▼
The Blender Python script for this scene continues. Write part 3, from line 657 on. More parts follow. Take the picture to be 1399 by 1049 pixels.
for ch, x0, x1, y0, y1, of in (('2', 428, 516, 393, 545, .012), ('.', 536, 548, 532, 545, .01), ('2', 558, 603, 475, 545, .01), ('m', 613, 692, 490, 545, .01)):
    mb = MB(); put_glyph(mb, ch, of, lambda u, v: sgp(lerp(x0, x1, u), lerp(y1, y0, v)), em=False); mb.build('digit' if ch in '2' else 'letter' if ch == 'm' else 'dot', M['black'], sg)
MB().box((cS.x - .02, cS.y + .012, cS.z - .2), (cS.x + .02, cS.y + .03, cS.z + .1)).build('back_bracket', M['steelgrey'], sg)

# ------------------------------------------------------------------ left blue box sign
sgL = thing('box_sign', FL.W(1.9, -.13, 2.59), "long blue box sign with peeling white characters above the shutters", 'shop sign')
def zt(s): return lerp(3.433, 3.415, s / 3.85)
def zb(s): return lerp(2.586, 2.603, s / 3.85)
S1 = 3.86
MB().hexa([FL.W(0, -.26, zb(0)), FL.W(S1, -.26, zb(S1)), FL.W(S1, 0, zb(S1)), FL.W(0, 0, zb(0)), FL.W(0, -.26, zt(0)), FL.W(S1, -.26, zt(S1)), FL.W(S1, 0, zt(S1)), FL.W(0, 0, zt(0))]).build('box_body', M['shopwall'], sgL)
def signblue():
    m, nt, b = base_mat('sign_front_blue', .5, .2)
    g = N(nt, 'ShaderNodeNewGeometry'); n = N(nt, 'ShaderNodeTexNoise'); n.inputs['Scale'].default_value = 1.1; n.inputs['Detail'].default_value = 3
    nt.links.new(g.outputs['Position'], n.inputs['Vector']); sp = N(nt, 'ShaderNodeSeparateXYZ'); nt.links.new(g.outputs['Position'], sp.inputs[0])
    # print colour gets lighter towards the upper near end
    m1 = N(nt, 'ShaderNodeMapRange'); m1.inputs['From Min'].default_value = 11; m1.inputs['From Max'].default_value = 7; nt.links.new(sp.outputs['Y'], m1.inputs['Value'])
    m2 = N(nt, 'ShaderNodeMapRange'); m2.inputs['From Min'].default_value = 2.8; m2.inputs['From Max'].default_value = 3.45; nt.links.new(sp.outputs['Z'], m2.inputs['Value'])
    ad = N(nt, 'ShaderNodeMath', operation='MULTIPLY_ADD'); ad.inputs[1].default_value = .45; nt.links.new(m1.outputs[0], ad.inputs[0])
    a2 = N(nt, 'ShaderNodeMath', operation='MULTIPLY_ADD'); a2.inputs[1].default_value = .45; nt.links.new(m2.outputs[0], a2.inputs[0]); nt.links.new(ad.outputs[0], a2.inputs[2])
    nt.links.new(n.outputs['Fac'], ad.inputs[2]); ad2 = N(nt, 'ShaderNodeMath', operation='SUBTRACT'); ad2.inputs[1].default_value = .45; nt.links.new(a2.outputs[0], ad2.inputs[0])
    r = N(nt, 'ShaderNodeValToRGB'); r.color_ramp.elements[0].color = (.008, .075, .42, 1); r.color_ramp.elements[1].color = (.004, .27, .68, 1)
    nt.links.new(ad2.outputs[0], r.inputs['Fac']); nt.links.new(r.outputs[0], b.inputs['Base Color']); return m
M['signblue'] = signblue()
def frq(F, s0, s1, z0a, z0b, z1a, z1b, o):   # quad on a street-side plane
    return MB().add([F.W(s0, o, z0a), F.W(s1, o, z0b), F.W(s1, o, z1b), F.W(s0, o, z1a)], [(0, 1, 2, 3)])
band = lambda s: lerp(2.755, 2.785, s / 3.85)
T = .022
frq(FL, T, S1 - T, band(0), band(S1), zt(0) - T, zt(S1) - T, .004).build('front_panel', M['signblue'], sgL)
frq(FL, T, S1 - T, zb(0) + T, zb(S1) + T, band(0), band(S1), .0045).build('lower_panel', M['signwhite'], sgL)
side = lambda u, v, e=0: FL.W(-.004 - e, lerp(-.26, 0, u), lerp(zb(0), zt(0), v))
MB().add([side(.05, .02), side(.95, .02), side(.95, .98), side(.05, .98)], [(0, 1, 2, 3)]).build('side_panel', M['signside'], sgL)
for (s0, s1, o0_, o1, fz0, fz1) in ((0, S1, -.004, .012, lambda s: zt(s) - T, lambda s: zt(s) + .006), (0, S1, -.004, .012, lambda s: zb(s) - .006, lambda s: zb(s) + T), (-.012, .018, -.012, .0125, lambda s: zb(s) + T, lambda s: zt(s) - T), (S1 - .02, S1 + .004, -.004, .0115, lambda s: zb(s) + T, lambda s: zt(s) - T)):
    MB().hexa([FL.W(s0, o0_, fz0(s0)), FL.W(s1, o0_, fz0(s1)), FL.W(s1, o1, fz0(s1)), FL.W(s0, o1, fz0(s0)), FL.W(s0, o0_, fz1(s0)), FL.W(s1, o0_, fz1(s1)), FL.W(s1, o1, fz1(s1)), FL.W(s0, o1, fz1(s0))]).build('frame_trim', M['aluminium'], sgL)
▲
### [What to do]
Reproduce the full listing exactly.

### [Problem solution]
The Blender Python script for this scene continues. Write part 3, from line 657 on. More parts follow. Take the picture to be 1399 by 1049 pixels.
for ch, x0, x1, y0, y1, of in (('2', 428, 516, 393, 545, .012), ('.', 536, 548, 532, 545, .01), ('2', 558, 603, 475, 545, .01), ('m', 613, 692, 490, 545, .01)):
    mb = MB(); put_glyph(mb, ch, of, lambda u, v: sgp(lerp(x0, x1, u), lerp(y1, y0, v)), em=False); mb.build('digit' if ch in '2' else 'letter' if ch == 'm' else 'dot', M['black'], sg)
MB().box((cS.x - .02, cS.y + .012, cS.z - .2), (cS.x + .02, cS.y + .03, cS.z + .1)).build('back_bracket', M['steelgrey'], sg)

# ------------------------------------------------------------------ left blue box sign
sgL = thing('box_sign', FL.W(1.9, -.13, 2.59), "long blue box sign with peeling white characters above the shutters", 'shop sign')
def zt(s): return lerp(3.433, 3.415, s / 3.85)
def zb(s): return lerp(2.586, 2.603, s / 3.85)
S1 = 3.86
MB().hexa([FL.W(0, -.26, zb(0)), FL.W(S1, -.26, zb(S1)), FL.W(S1, 0, zb(S1)), FL.W(0, 0, zb(0)), FL.W(0, -.26, zt(0)), FL.W(S1, -.26, zt(S1)), FL.W(S1, 0, zt(S1)), FL.W(0, 0, zt(0))]).build('box_body', M['shopwall'], sgL)
def signblue():
    m, nt, b = base_mat('sign_front_blue', .5, .2)
    g = N(nt, 'ShaderNodeNewGeometry'); n = N(nt, 'ShaderNodeTexNoise'); n.inputs['Scale'].default_value = 1.1; n.inputs['Detail'].default_value = 3
    nt.links.new(g.outputs['Position'], n.inputs['Vector']); sp = N(nt, 'ShaderNodeSeparateXYZ'); nt.links.new(g.outputs['Position'], sp.inputs[0])
    # print colour gets lighter towards the upper near end
    m1 = N(nt, 'ShaderNodeMapRange'); m1.inputs['From Min'].default_value = 11; m1.inputs['From Max'].default_value = 7; nt.links.new(sp.outputs['Y'], m1.inputs['Value'])
    m2 = N(nt, 'ShaderNodeMapRange'); m2.inputs['From Min'].default_value = 2.8; m2.inputs['From Max'].default_value = 3.45; nt.links.new(sp.outputs['Z'], m2.inputs['Value'])
    ad = N(nt, 'ShaderNodeMath', operation='MULTIPLY_ADD'); ad.inputs[1].default_value = .45; nt.links.new(m1.outputs[0], ad.inputs[0])
    a2 = N(nt, 'ShaderNodeMath', operation='MULTIPLY_ADD'); a2.inputs[1].default_value = .45; nt.links.new(m2.outputs[0], a2.inputs[0]); nt.links.new(ad.outputs[0], a2.inputs[2])
    nt.links.new(n.outputs['Fac'], ad.inputs[2]); ad2 = N(nt, 'ShaderNodeMath', operation='SUBTRACT'); ad2.inputs[1].default_value = .45; nt.links.new(a2.outputs[0], ad2.inputs[0])
    r = N(nt, 'ShaderNodeValToRGB'); r.color_ramp.elements[0].color = (.008, .075, .42, 1); r.color_ramp.elements[1].color = (.004, .27, .68, 1)
    nt.links.new(ad2.outputs[0], r.inputs['Fac']); nt.links.new(r.outputs[0], b.inputs['Base Color']); return m
M['signblue'] = signblue()
def frq(F, s0, s1, z0a, z0b, z1a, z1b, o):   # quad on a street-side plane
    return MB().add([F.W(s0, o, z0a), F.W(s1, o, z0b), F.W(s1, o, z1b), F.W(s0, o, z1a)], [(0, 1, 2, 3)])
band = lambda s: lerp(2.755, 2.785, s / 3.85)
T = .022
frq(FL, T, S1 - T, band(0), band(S1), zt(0) - T, zt(S1) - T, .004).build('front_panel', M['signblue'], sgL)
frq(FL, T, S1 - T, zb(0) + T, zb(S1) + T, band(0), band(S1), .0045).build('lower_panel', M['signwhite'], sgL)
side = lambda u, v, e=0: FL.W(-.004 - e, lerp(-.26, 0, u), lerp(zb(0), zt(0), v))
MB().add([side(.05, .02), side(.95, .02), side(.95, .98), side(.05, .98)], [(0, 1, 2, 3)]).build('side_panel', M['signside'], sgL)
for (s0, s1, o0_, o1, fz0, fz1) in ((0, S1, -.004, .012, lambda s: zt(s) - T, lambda s: zt(s) + .006), (0, S1, -.004, .012, lambda s: zb(s) - .006, lambda s: zb(s) + T), (-.012, .018, -.012, .0125, lambda s: zb(s) + T, lambda s: zt(s) - T), (S1 - .02, S1 + .004, -.004, .0115, lambda s: zb(s) + T, lambda s: zt(s) - T)):
    MB().hexa([FL.W(s0, o0_, fz0(s0)), FL.W(s1, o0_, fz0(s1)), FL.W(s1, o1, fz0(s1)), FL.W(s0, o1, fz0(s0)), FL.W(s0, o0_, fz1(s0)), FL.W(s1, o0_, fz1(s1)), FL.W(s1, o1, fz1(s1)), FL.W(s0, o1, fz1(s0))]).build('frame_trim', M['aluminium'], sgL)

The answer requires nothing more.